Program Goals & Services: To serve people experiencing behavioral health crisis in their communities as much as possible, providing care in the least restrictive environment through a coordinated system-wide approach, facilitating alternatives to arrest and emergency department use, relieving first responders after emergent issues are resolved, and reducing the potential for harm.

Co-response offers several essential elements and services. Some teams offer on-scene crisis response, specifically, crisis de-escalation, brief screening and assessment, brief intervention, transportation, and call disposition planning. Some teams offer follow-up services to facilitate crisis prevention, transportation, referral and linkage to community services, peer support, and care coordination with systems of care.

 

Approaches: Co-response programs are based in police, fire/EMS, EMS or public safety departments.
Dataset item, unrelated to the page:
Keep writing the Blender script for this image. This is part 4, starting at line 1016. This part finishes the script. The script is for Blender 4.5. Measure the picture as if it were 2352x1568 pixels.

Co-responders may work directly for these departments, behavioral health agencies or serve as contracted employees.  Co-response teams are dispatched by 911 and/or first responders, ideally, in close collaboration with 988.  They are generally three approaches: 1) a first responder and behavioral health professionals ride together in the same vehicle for an entire shift; 2) the behavioral health professional is called to the scene and the call is handled together; 3) the behavioral health professional receives a referral from a first responder and follows-up after the call.  It is a flexible, collaborative approach that can meet community needs for rapid response, even in rural and frontier areas.

 

Co-response is also referred to in WA statute as mental health field response and is sometimes referred to as mobile integrated health.  Not all co-response is behavioral health co-response but this approach is increasingly popular.